Express To Close 100 Stores; Apparel Retailers Continue To Hurt

Real Estate Retail

Store Locations In Palisades Center and Shops At Nanuet May Be Impacted


Express, the trendy apparel store with locations in the Palisades Center and The Shops at Nanuet plans to close about 100 stores by 2022, including nine already closed last year, 31 by the end of this month and 35 by the end of January 2021.

The company as of November 2019 operated more than 600 stores, according to a document filed with the Securities and Exchange Commission. Express will also aim for savings through negotiations as store leases come up for renewal.

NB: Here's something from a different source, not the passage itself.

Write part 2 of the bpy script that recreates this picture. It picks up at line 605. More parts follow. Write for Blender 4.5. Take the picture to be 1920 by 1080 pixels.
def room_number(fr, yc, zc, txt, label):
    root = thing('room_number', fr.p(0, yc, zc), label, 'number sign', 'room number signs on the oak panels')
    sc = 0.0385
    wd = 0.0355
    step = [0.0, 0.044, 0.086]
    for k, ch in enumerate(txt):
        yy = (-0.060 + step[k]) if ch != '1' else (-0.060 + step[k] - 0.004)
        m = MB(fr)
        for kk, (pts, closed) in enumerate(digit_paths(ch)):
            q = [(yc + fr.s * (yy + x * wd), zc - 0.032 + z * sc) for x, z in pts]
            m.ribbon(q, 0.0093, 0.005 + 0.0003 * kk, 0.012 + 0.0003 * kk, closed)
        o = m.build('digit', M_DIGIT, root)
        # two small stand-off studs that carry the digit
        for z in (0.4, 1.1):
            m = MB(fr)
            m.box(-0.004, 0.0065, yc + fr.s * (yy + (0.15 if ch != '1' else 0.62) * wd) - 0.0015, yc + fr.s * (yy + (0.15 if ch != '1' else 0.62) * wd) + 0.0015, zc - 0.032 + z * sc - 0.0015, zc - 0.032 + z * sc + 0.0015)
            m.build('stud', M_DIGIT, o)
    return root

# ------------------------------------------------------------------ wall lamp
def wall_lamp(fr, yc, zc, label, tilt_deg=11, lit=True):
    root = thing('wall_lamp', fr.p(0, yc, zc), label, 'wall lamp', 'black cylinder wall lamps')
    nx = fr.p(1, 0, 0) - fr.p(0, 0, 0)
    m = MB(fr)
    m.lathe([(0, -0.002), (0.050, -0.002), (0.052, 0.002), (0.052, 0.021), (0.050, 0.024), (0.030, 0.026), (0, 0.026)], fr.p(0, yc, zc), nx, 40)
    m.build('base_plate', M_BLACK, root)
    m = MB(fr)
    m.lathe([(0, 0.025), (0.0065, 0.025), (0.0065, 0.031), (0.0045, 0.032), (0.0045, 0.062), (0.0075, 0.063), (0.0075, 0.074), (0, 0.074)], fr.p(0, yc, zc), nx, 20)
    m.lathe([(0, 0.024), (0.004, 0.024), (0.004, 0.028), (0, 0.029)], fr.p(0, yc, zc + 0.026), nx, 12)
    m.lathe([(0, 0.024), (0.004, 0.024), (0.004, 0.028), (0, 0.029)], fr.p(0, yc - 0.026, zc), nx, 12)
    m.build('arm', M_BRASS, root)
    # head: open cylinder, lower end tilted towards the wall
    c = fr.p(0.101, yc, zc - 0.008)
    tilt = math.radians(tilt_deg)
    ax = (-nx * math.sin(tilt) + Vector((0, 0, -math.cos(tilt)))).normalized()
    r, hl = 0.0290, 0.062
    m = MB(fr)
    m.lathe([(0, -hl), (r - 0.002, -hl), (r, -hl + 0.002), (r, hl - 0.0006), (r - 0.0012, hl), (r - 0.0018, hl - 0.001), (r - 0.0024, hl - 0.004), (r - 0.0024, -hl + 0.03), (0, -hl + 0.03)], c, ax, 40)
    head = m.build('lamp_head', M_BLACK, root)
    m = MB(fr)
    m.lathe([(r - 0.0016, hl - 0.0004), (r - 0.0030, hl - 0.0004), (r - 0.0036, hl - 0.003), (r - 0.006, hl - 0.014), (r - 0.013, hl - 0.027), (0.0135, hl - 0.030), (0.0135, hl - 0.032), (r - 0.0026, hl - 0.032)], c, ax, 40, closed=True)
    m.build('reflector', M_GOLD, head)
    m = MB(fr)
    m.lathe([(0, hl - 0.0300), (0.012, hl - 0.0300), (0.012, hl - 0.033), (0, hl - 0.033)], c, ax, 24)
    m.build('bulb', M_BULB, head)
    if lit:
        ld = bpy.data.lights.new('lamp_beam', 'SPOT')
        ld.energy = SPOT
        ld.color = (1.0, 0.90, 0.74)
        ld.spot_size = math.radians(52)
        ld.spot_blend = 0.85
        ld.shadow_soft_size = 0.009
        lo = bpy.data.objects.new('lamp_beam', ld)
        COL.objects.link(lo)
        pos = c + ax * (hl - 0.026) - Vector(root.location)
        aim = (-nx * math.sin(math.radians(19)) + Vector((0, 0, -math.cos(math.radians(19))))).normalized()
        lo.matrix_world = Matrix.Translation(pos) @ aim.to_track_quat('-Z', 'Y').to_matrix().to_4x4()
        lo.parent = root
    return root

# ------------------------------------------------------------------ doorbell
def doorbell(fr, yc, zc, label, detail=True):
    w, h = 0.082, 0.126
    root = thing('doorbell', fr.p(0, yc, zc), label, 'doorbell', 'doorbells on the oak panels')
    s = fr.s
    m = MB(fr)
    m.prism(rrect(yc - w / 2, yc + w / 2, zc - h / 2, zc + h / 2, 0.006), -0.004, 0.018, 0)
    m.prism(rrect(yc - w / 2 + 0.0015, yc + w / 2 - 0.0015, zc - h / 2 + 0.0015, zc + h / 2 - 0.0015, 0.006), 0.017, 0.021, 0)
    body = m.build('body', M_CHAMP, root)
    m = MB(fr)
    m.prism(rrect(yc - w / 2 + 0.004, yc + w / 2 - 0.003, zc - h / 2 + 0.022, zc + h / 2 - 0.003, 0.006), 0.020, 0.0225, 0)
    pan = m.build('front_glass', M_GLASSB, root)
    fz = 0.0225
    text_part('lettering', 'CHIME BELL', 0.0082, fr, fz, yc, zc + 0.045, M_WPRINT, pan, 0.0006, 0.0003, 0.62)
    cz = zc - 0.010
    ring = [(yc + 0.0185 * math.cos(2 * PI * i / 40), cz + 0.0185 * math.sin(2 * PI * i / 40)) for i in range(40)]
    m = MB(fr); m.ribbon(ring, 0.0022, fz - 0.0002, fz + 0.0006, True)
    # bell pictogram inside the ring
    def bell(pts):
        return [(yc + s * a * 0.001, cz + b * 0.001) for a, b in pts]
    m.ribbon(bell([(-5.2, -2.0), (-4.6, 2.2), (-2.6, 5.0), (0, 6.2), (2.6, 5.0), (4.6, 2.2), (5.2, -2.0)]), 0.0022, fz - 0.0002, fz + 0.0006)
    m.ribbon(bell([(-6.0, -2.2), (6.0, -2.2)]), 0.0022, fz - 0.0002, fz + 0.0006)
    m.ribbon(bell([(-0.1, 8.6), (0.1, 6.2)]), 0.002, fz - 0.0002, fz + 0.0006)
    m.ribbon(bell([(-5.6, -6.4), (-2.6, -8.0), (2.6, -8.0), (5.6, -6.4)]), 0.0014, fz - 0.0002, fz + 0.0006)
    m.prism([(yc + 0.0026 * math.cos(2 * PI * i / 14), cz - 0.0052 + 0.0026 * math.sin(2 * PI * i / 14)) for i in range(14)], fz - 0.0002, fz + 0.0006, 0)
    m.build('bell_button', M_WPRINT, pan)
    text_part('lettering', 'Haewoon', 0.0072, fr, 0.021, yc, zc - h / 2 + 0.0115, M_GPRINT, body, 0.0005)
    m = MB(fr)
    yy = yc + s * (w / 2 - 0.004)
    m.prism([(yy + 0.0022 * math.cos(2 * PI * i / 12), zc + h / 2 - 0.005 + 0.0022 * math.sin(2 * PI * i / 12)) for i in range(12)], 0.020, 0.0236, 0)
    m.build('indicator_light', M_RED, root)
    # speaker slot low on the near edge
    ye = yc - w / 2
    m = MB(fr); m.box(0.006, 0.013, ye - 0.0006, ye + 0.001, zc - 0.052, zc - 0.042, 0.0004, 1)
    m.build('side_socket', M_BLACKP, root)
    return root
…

The closures are part of a three-year, $80 million expense reduction plan that, in addition to the brick-and-mortar adjustments, will entail finding efficiencies in e-commerce, marketing and the supply chain. That’s on top of the 10% corporate workforce reduction announced earlier this month.

Apparel retailers have been among the hardest hit in the string of bankruptcies and closures that have upended the retail market in Rockland County and nationally.

Both department stores and chains have been disappearing from the retail landscape. Rockland County has lost Macy’s, Sears, J.C. Penney, Lord & Taylor, and several chains including Charlotte Russe, Destination Maternity, and Avenue.

While retail as a whole struggled during 2019, a number of companies that filed Chapter 11 are in the apparel category. Additionally, there are companies that are teetering on the edge with either a high or elevated risk of bankruptcy including Ascena, J. Crew, RTW Retailwinds, Tailored Brands, Express and J. Jill. Department stores are largely in the same boat, too, because they have heavily favored apparel in their product mix in recent decades.

In 1987, the average consumer allocated 5.9% of their spending to apparel, but by 2017 that number had decreased to 3.1%, according to a Deloitte report. A number of factors, including a dressed-down workforce, a shrink in the middle class and increased competition means that retailers are fighting for fewer apparel dollars.

The one part of the industry that may prove to be the segment’s saving grace — at least temporarily —​  is secondhand clothing. Resale has grown 21 times faster than the wider apparel market over the past three years. Secondhand retailer ThredUp recently forged partnerships with more traditional retailers including Macy’s, J.C. Penney and Madewell. Additionally, luxury resale company TheRealReal made a splash when it launched an IPO during the summer of 2019. The rise of secondhand apparel comes as Gen Z shoppers have largely refused to pay full price on clothing, citing affordability as their top value when making purchasing decisions.